Boating safety is the top priority of the U.S. Coast Guard and your boat insurance company.

In an attempt to keep boating safety top of mind to all boaters, the USCG works with several volunteer partners like the U.S. Coast Guard Auxiliary, U.S. Power Squadron, state agencies and others to promote and provide Boating Safety Classes in each state available to the boating public.

The National Association of State Boating Law Administrators (NASBLA) is a not for profit group that develops public policy for boating safety. Their mission is to reduce the number of fatalities and injuries each year by offering training, legislature and education standards to local authorities to ensure a secure, fun and safe boating setting for boaters.

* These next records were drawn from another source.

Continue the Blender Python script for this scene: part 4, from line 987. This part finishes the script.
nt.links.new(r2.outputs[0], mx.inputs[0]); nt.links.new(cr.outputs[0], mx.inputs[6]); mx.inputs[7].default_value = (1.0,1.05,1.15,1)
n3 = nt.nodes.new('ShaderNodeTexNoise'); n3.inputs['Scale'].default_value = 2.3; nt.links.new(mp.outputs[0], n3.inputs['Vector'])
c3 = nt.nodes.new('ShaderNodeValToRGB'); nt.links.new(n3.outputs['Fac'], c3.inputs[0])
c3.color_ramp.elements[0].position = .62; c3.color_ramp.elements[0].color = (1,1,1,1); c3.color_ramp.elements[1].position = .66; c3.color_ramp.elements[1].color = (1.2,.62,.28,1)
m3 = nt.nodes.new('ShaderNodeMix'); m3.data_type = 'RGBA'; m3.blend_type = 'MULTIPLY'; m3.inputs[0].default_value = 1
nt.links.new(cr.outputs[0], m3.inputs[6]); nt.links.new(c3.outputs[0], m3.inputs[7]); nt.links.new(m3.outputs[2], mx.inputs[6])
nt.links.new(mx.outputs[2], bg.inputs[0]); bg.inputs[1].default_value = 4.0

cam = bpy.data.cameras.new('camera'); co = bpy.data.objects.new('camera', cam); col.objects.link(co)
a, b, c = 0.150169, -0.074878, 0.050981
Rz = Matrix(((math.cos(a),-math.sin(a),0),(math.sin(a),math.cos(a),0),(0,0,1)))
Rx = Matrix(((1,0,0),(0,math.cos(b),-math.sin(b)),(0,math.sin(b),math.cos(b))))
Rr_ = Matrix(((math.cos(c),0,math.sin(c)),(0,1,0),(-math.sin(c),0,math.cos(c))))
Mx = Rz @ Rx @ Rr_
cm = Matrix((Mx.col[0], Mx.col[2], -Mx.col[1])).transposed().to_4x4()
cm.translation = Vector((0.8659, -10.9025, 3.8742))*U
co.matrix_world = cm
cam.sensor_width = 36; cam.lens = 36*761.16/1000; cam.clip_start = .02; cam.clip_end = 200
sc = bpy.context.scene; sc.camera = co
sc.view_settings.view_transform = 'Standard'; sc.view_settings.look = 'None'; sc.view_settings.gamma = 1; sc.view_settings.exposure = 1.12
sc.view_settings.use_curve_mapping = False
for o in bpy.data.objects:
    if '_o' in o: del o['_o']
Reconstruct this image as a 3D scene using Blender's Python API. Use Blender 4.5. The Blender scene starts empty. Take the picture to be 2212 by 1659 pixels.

While each organization may have different courses they average between 6 and 13 lessons, and can be completed online or home study. There is an Educational Standards Checklist, which meets the minimum course content and provides the basis for operational and safety instruction.

These include :

  • Introduction to Boating - Types of power; sailboats; outboards; paddle boats; houseboats; different uses of boats; various power boating engines; jet drives; family boating basics.
  • Boating Law - Boat registration; boating regulation; hull identification number; required boat safety equipment; operating safely and reporting accidents; protecting the marine environment; Federal boat law; state boating laws; personal watercraft requirements.
  • Boat Safety Equipment - Personal flotation devices - life jackets; fire extinguishers; sound-producing devices; visual-distress signals; dock lines and rope; first aid kit; anchors and anchor lines; other boating safety equipment.
  • Safe Boating - Bow riding; alcohol and drug abuse; entering, loading, and trimming a boat; fueling portable and permanent tanks; steering with a tiller and a wheel; docking, undocking and mooring; knots; filing a float plan; checking equipment, fuel, weather and tides; using charts; choosing and using an anchor; safe PWC handling; general water safety.
  • Navigation - The U.S. Aids to Navigation system; types of buoys and beacons; navigation rules (sometimes referred to as right-of-way rules); avoiding collisions; sound signals; PWC "tunnel vision."
  • Boating Problems - Hypothermia; boating accidents and rescues; man overboard recovery; capsizing; running aground; river hazards; strainers: emergency radio calls; engine problems; equipment failures; carbon monoxide (CO); other boating and PWC problems.
  • Trailering, Storing and Protecting Your Boat - Types of trailers; trailer brakes, lights, hitches, tires, and bearings; loading, balancing, and towing a trailer; towing (and backing) a trailer; boat launching and retrieving; boat storage and theft protection; launching, retrieving and storing a PWC.
  • Hunting and Fishing, Water-skiing and River Boating - Carrying hunting gear and weapons in a boat; fishing from a boat; water-skiing safety guidelines and hand signals; water-skiing with a PWC; navigating rivers, and other boating tips.

The NASBLA urges states to adopt their model and hopefully reduce fatalities and injuries by requiring anyone who violates the Navigational Rules take a mandatory NASBLA approved boating safety course.

State Specific Boating Information can be found on your state websites and should be checked for more information.

Being prepared – attending boating safety courses in your area – and being covered by boat insurance are the smart steps toward safe, worry-free fun on the water.